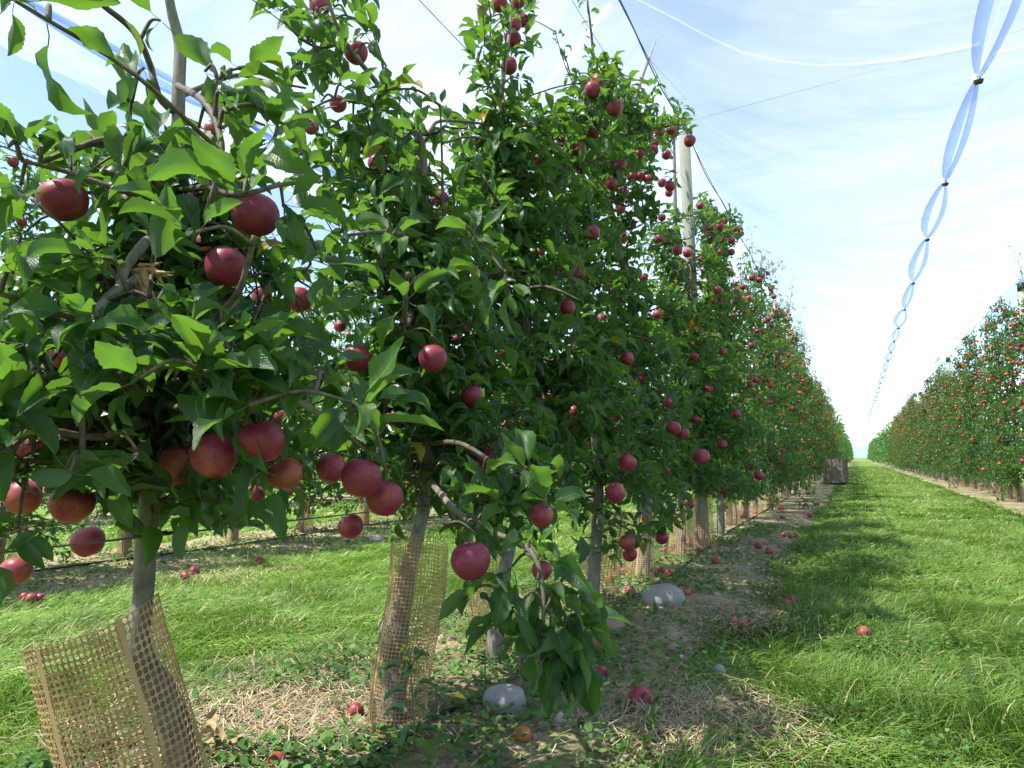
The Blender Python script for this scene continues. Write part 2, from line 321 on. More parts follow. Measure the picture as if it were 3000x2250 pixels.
# ------------------------------------------------------------------ leaves: templates and frames
def leaf_template(rows, cols, seed, curl, fold, wave, twist, petiole=True, aspect=0.205):
    r = random.Random(seed); s = np.linspace(0, 1, rows + 1); w = np.sin(math.pi * np.clip(s, 0, 1) ** 0.76) ** 0.88 * aspect; w[0] = 0.012; w[-1] = 0.004
    if rows >= 8: w[1:-1] *= 1 + 0.05 * np.where(np.arange(1, rows) % 2, 1, -1)
    ang = -curl * (s ** 1.3) + 0.12; dy = np.cos(ang); dz = np.sin(ang); y = np.concatenate([[0], np.cumsum((dy[1:] + dy[:-1]) / 2 / rows)]); z = np.concatenate([[0], np.cumsum((dz[1:] + dz[:-1]) / 2 / rows)])
    tt = np.linspace(-1, 1, cols + 1); ph = r.random() * 6; sway = (r.random() - 0.5) * 0.16
    V = []; UV = []
    for k in range(rows + 1):
        tw = twist * s[k]
        for q in tt:
            lx = q * w[k]; lz = fold * abs(lx) * 1.0 + wave * (abs(q) ** 1.5) * math.sin(s[k] * 9 + ph + (2.0 if q > 0 else 0)) * w[k] / aspect
            nx = lx * math.cos(tw) - lz * math.sin(tw); nz = lx * math.sin(tw) + lz * math.cos(tw)
            V.append((nx + sway * s[k] ** 2, 0.28 + y[k] - nz * dz[k], z[k] + nz * dy[k])); UV.append((s[k], q * 0.5 + 0.5))
    n = cols + 1; i = np.arange(rows)[:, None] * n + np.arange(cols)[None]; Q = np.stack([i, i + 1, i + n + 1, i + n], -1).reshape(-1, 4); V = np.array(V); UV = np.array(UV)
    if petiole:
        pr = 0.009; b = len(V); PV = []
        for yy, zz in ((0, 0.012), (0.15, -0.012), (0.30, 0.002)):
            for a in range(3): PV.append((pr * math.cos(a * 2.094), yy, zz + pr * math.sin(a * 2.094)))
        PQ = [(b + k * 3 + a, b + k * 3 + (a + 1) % 3, b + k * 3 + 3 + (a + 1) % 3, b + k * 3 + 3 + a) for k in range(2) for a in range(3)]
        V = np.vstack([V, PV]); UV = np.vstack([UV, np.full((9, 2), 0.5)]); Q = np.vstack([Q, PQ])
    return V, Q, UV
TPAR = [(0.6, 0.6, 0.04, 0.2), (1.1, 0.65, 0.06, -0.5), (1.6, 0.5, 0.07, 0.5), (0.3, 0.8, 0.06, 0.3), (0.9, 1.1, 0.05, -0.6), (1.4, 0.7, 0.08, 0.8), (-0.5, 0.6, 0.07, -0.4), (2.1, 0.6, 0.07, 0.5), (0.75, 0.45, 0.10, 0.9), (1.05, 0.9, 0.07, -1.0)]
T_HI = [leaf_template(16, 4, k, *p) for k, p in enumerate(TPAR)]
T_MID = [leaf_template(5, 2, k, *p) for k, p in enumerate(TPAR)]; T_MIDX = [leaf_template(4, 2, k, *p, False) for k, p in enumerate(TPAR)]
T_LOW = [leaf_template(2, 2, k, p[0], p[1], 0.0, p[3], False) for k, p in enumerate(TPAR)]
LEAF_ME = []
for V, Q, UV in T_HI:
    me = build_mesh('leaf', V, [Q], True, None, UV); me.materials.append(M['leaf']); LEAF_ME.append(me)

class Leaves:
    """frames of leaves: position, 3x3 matrix, template id"""
    def __init__(s): s.p = []; s.m = []; s.t = []; s.y = []
    def one(s, p, d, n, L, w=1.0, yel=0.0, tid=None):
        d = unit(d); n = np.asarray(n, float); n = unit(n - d * (n @ d)); x = np.cross(d, n)
        s.p.append(np.asarray(p, float)); s.m.append(np.stack([x * L * w, d * L, n * L], 1)); s.t.append(rnd.randrange(len(TPAR)) if tid is None else tid); s.y.append(yel)
    def rosette(s, c, axis, n, L, droop=0.2, spread=(35, 105), yel=0.0):
        a = unit(axis); b = unit(np.cross(a, [0.31, 0.2, 0.9] if abs(a[2]) < 0.8 else [1, 0.1, 0])); e = np.cross(a, b); ph = rnd.random() * 6.28
        for k in range(n):
            f = ph + k * 2.4 + rnd.uniform(-0.4, 0.4); be = math.radians(rnd.uniform(*spread))
            d = a * math.cos(be) + (b * math.cos(f) + e * math.sin(f)) * math.sin(be); d = unit(d + np.array([0, 0, -droop]))
            nn = a * 0.5 + UPV * 0.75 + SUNV * 0.25 + np.array([rnd.gauss(0, 0.3) for _ in range(3)])
            s.one(c + d * 0.004, d, nn, L * rnd.uniform(0.55, 1.2), rnd.uniform(0.78, 1.2), yel)
    def batch(s, idx, T, name):
        P = np.array(s.p)[idx]; Mx = np.array(s.m)[idx]; tid = np.array(s.t)[idx]; Y = np.array(s.y)[idx]; VV = []; QQ = []; CC = []; o = 0
        tint = np.clip(rng.beta(2.0, 2.3, len(P)), 0, 1)
        for k in range(len(T)):
            m = np.where(tid == k)[0]
            if len(m) == 0: continue
            V, Q, _ = T[k]; W = P[m][:, None] + np.einsum('nij,vj->nvi', Mx[m], V); VV.append(W.reshape(-1, 3))
            QQ.append((Q[None] + (np.arange(len(m)) * len(V))[:, None, None]).reshape(-1, 4) + o); o += len(m) * len(V)
            c = np.stack([np.repeat(tint[m], len(V)), np.repeat(Y[m], len(V)), np.zeros(len(m) * len(V))], 1); CC.append(c)
        return build_mesh(name, np.concatenate(VV), [np.concatenate(QQ)], True, np.concatenate(CC))
SUNV = np.array(SUN_DIR)

# where the photograph shows sky beside and between the near crowns
TREE_Y = {3: 2.65, 4: 3.7, 5: 4.9, 6: 5.75, 7: 6.55, 8: 7.6}
SKY = [
    [(1912, -900), (1905, 90), (1990, 180), (2020, 250), (2020, 410), (2075, 590), (2180, 620), (2195, 730), (2260, 790), (2300, 890), (2350, 1000), (2400, 1100), (2440, 1230), (2480, 1330), (3300, 1330), (3300, -900)],
    [(1125, -300), (1130, 60), (1110, 150), (1150, 210), (1200, 270), (1240, 190), (1290, 260), (1400, 340), (1395, 250), (1365, 180), (1370, 60), (1390, -300)],
    [(1560, -300), (1555, 60), (1590, 140), (1600, 200), (1575, 290), (1640, 330), (1690, 290), (1660, 180), (1680, 60), (1680, -300)],
    [(1265, 390), (1350, 400), (1350, 500), (1290, 560), (1265, 480)], [(1760, -300), (1765, 100), (1830, 120), (1890, 100), (1900, -300)],
    [(215, 90), (350, 110), (340, 260), (310, 300), (350, 400), (300, 400), (230, 370), (100, 300), (-40, 280), (-40, 120), (150, 130)],
    [(745, 50), (800, 40), (830, 110), (800, 200), (830, 280), (760, 290), (745, 200)], [(-30, 560), (40, 570), (70, 690), (-30, 730)], [(215, 590), (330, 600), (300, 740), (220, 700)], [(540, -200), (660, -200), (640, 60), (600, 120), (560, 180)],
    [(1920, 430), (1985, 430), (1985, 640), (1900, 600)],
]
def keep(p, tol=0.0):
    u, v, z = proj(p)
    if z < 0.5: return False
    return not any(inside(S, u, v) for S in SKY)

S_ = 3000 / 2212
KEY = [  # photograph position (2212 px wide view), diameter, orange, dark, label
    (552, 465, 95, .0, .3, 'large deep red apple hanging alone, upper of the two right of the nearest trunk top'), (487, 577, 88, .05, .1, 'large rosy red apple just below the deep red one near the broken limb'), (565, 955, 102, .0, .0, 'largest bright red apple, right one of the low group of three'), (463, 985, 100, .12, 0, 'red apple in the middle of the low group of three'), (385, 1010, 86, .62, 0, 'yellow green apple beside the nearest trunk, left of the red pair'), (617, 1025, 72, .55, 0, 'dull orange apple hanging below the largest red apple'),
    (258, 607, 80, .15, 0, 'rosy apple left of the broken limb'), (137, 433, 96, .15, .1, 'red apple high at the left, half covered by a hanging leaf'), (418, 430, 48, .0, .5, 'dark red apple right behind the nearest trunk'), (435, 530, 50, .45, 0, 'orange red apple tucked behind the nearest trunk under the dark one'), (780, 1033, 88, 0, .25, 'dark red apple showing its calyx end, left of a touching pair'), (830, 1076, 82, .12, .1, 'striped red apple, lower right of the touching pair'), (715, 1012, 66, .2, .1, 'red apple half hidden left of the touching pair'), (758, 1137, 52, .3, 0, 'small orange red apple hanging below the touching pair'),
    (190, 1170, 70, .15, .1, 'sunlit rosy apple on the lowest wire left of the nearest trunk'), (33, 1235, 64, .4, .1, 'orange red apple low at the left edge under the wire'), (65, 965, 72, .2, .0, 'pinkish apple at the left edge beside a dark bud stalk'), (175, 940, 82, .05, .3, 'dark red apple in shade left of the nearest trunk'), (50, 1075, 76, .5, 0, 'orange apple at the left edge under a long leaf'), (155, 1090, 88, .45, 0, 'orange apple behind a shiny leaf left of the nearest trunk'), (125, 780, 62, .45, 0, 'yellow pink apple peeping between leaves at the left'), (350, 770, 46, .1, .1, 'red apple hidden under the long dark leaf left of centre trunk'),
    (1017, 1212, 86, 0, .75, 'dark purple red apple hanging from the low leafy branch'), (1170, 1115, 52, .4, 0, 'orange red apple above the low leafy branch'), (1170, 1232, 46, .2, 0, 'pink red apple inside the low leafy branch'), (645, 648, 56, .15, .2, 'shaded red apple behind leaves right of the leaning twig'), (565, 640, 44, .2, .1, 'red apple hidden behind the leaning twig'), (770, 775, 58, 0, .3, 'dark red apple in the shade between the first two trees'), (935, 775, 62, 0, .3, 'double looking dark red apple left of the second trunk'), (818, 354, 46, .1, .1, 'red apple beside a curled leaf left of the second tree top'), (950, 430, 42, 0, .3, 'dark red apple right of the second trunk under the bare fork'), (770, 115, 52, 0, .2, 'big dark red apple at the top between the first two trees'), (730, 225, 36, 0, .3, 'dark red apple below the big one near the top'), (690, 15, 46, .05, .1, 'red apple cut by the top edge of the picture'), (672, 275, 32, .15, .1, 'small red apple in the leaves left of the high dark apples'), (460, 280, 36, .3, 0, 'orange red apple in the leaves right of the nearest trunk top'),
    (1045, 990, 50, .1, .1, 'red apple in the middle of the tree wall right of the second trunk'), (1130, 702, 36, .3, 0, 'elongated orange pink apple above the centre of the tree wall'), (1225, 665, 36, .05, .1, 'round red apple high in the middle of the tree wall'), (1330, 1065, 44, .2, 0, 'red apple right above the fourth tree guard'), (1355, 1000, 38, .15, 0, 'red apple behind a leaf above the fourth trunk'), (1515, 988, 36, .1, 0, 'bright red apple on the face of the tree wall below the post'), (1355, 1172, 34, .45, 0, 'orange apple, upper of two hanging over the crumpled guard'), (1360, 1198, 32, .2, .1, 'red apple, lower of two hanging over the crumpled guard'), (1430, 1162, 30, .05, .1, 'red apple right of the two above the crumpled guard'), (1455, 925, 32, .05, .1, 'red apple, left of a pair on the tree wall below the post'), (1475, 937, 28, .05, .1, 'red apple, right of a pair on the tree wall below the post'), (1640, 1028, 22, .1, 0, 'bright red apple low on the far tree wall near the bin'), (1445, 870, 26, .1, .1, 'red apple above the pair on the tree wall'), (1280, 503, 34, .1, .1, 'red apple alone against leaves left of the wooden post'), (1020, 857, 52, .05, .2, 'shaded red apple beside the second trunk at mid height'),
    (1100, 143, 36, .1, 0, 'lowest apple on the tall spire of the third tree'), (1108, 84, 36, .05, .1, 'large apple in the middle of the tall spire'), (1112, 53, 30, .05, .2, 'round plum red apple in the upper tall spire'), (1130, 45, 28, .05, .2, 'apple behind the plum red one on the tall spire'), (1078, 9, 36, .05, .2, 'apple at the top edge on the left of the tall spire'), (1120, 3, 30, .05, .2, 'apple at the top edge on the right of the tall spire'), (1280, 195, 36, .05, .1, 'lower apple of the stacked pair right of the tall spire'), (1292, 176, 30, .1, .1, 'upper apple of the stacked pair right of the tall spire'), (1327, 232, 36, .05, .2, 'dark apple among drooping leaves right of the stacked pair')]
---
Task requirements => Check each line above for the string "picture", then copy the ones that have it.

Task output =>
The Blender Python script for this scene continues. Write part 2, from line 321 on. More parts follow. Measure the picture as if it were 3000x2250 pixels.
    (1017, 1212, 86, 0, .75, 'dark purple red apple hanging from the low leafy branch'), (1170, 1115, 52, .4, 0, 'orange red apple above the low leafy branch'), (1170, 1232, 46, .2, 0, 'pink red apple inside the low leafy branch'), (645, 648, 56, .15, .2, 'shaded red apple behind leaves right of the leaning twig'), (565, 640, 44, .2, .1, 'red apple hidden behind the leaning twig'), (770, 775, 58, 0, .3, 'dark red apple in the shade between the first two trees'), (935, 775, 62, 0, .3, 'double looking dark red apple left of the second trunk'), (818, 354, 46, .1, .1, 'red apple beside a curled leaf left of the second tree top'), (950, 430, 42, 0, .3, 'dark red apple right of the second trunk under the bare fork'), (770, 115, 52, 0, .2, 'big dark red apple at the top between the first two trees'), (730, 225, 36, 0, .3, 'dark red apple below the big one near the top'), (690, 15, 46, .05, .1, 'red apple cut by the top edge of the picture'), (672, 275, 32, .15, .1, 'small red apple in the leaves left of the high dark apples'), (460, 280, 36, .3, 0, 'orange red apple in the leaves right of the nearest trunk top'),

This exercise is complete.